É o caso da paulistana Cecília Rodrigues, de 76 anos, que diz não ter problema nenhum com a filha ajudando e, em alguns casos, cuidando do seu dinheiro. Ela conta que se enrolou financeiramente e está endividada por causa de alguns empréstimos consignados que contratou. A filha de Cecília vive praticamente como sua consultora, auxiliando-a em todas as transações e conversando com a mãe de forma educativa.

“Minha filha já fez planilhas para me ajudar, outro dia ela até chorou, falando que o que eu fiz não era o que ela havia combinado comigo. Eu devia ter aceitado a ajuda dela até antes”, diz a aposentada, referindo-se aos empréstimos. “Ela me ajuda em 70% dos meus gastos, o resto eu uso o meu dinheiro para farmácia e plano de saúde.” Cecília ainda diz que comete de vez em quando algumas loucuras com seu dinheiro, causando problemas com a filha. “Um dia vi um anel da Swarovski que era a cara dela, aí comprei um dia antes do aniversário dela. Quando minha filha foi ver a fatura, ela ficou muito brava. De vez em quando eu faço esse tipo de loucura. Não penso.”

Além das contas do dia a dia

O assessor de investimentos Jonathan Camargo, de 27 anos, teve de arcar com as economias de sua casa quando o pai ficou desempregado, há nove anos. Todo o patrimônio do pai, na época, estava investido em imóveis. Ele costumava comprar na planta para vender depois que o apartamento estivesse pronto.
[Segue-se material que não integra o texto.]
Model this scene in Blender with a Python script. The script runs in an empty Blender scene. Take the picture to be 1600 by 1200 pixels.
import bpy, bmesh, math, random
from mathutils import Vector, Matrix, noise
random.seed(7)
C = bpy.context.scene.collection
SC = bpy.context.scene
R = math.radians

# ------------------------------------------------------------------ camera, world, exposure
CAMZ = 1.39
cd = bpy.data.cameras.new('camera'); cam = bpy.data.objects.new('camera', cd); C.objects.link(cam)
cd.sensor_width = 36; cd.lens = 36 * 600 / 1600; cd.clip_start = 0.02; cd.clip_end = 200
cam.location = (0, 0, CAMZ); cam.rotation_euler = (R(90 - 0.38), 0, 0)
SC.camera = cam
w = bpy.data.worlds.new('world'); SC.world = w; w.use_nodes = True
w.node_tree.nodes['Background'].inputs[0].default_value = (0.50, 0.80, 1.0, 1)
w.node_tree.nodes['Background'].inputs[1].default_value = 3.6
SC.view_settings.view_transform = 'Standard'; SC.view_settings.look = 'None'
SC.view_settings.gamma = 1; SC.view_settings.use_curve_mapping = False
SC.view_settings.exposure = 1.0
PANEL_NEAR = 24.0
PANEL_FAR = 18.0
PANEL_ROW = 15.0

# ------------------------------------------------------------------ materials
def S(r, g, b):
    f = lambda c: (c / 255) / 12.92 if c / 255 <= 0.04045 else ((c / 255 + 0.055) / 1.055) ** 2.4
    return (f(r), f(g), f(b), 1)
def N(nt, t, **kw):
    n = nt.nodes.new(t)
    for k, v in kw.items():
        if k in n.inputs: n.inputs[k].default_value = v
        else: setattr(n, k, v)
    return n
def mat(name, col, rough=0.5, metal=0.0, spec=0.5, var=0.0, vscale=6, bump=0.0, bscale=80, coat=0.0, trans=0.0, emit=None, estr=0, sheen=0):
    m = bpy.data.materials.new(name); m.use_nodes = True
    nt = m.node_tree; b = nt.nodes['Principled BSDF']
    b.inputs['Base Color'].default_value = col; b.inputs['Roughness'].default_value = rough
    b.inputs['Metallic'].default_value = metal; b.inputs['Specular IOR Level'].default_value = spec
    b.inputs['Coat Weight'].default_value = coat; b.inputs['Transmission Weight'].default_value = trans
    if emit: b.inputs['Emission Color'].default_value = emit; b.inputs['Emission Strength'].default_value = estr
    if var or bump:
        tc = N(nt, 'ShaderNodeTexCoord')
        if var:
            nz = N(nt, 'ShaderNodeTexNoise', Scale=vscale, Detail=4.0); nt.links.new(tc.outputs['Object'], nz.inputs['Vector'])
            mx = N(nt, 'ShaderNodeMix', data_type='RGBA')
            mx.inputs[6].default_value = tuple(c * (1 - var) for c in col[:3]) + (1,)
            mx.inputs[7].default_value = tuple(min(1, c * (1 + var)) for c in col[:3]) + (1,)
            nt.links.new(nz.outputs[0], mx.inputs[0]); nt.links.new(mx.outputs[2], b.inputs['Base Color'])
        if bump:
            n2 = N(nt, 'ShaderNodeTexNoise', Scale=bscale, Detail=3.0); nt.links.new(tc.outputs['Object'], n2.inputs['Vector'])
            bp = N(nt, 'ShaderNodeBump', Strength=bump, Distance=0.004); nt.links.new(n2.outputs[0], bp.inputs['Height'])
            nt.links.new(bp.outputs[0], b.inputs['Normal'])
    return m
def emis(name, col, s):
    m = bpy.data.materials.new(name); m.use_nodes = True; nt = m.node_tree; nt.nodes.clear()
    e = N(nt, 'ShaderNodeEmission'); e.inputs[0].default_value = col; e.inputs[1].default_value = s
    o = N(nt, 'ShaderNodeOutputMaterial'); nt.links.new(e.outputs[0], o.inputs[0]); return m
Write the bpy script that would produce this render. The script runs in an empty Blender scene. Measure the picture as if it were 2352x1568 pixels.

Com a dificuldade em arranjar um novo emprego e o dinheiro parado nos investimentos, as contas não estavam mais fechando.

“Minha mãe era dentista e o dinheiro que ela ganhava não era suficiente. Minha primeira ideia foi vender algum dos imóveis na planta, mas isso não passava na cabeça do meu pai de maneira alguma, porque o imóvel estava em construção, o banco não o aceitava como garantia”, conta Jonathan.

Na época com apenas 18 anos, o consultor, nascido em São Paulo, havia acabado de entrar no mercado financeiro e, somente quando a situação da família chegou no seu limite, o pai consentiu a venda do imóvel e deixou o filho administrar o dinheiro que serviria para cobrir as despesas da casa. “Foi o ponto de partida para começarmos a pensar como poderíamos organizar nosso dinheiro para nunca mais passarmos por uma situação daquela”, lembra o assessor, que ressaltou a dificuldade em driblar o conservadorismo do pai. “Acho que é algo cultural, todo pai é meio assim, reticente quanto a dinheiro. Ele tinha a mentalidade de que ele era o único provedor da família.”

Essa cultura patriarcal pode se tornar um problema financeiro grave, segundo a gestora gerontológica Suyen Miranda. “Esse tipo de situação desestabiliza uma família. É preciso sempre se resguardar”, afirma Suyen. Segundo a gerontóloga, não é preciso chegar na terceira idade para se pensar na delegação das contas. Isso deve ser encarado como um “plano B” para eventualidades, que, claro, têm maior chance de ocorrer com pessoas idosas.

“Independentemente da faixa etária, é preciso sempre pensar quem vai gerenciar seus recursos numa situação inesperada. Muitas vezes o dinheiro está na conta do homem, e com muitos idosos que converso, parece uma ofensa tratar disso. Há uma resistência enorme em dividir a questão financeira com o restante dos familiares”, diz Suyen.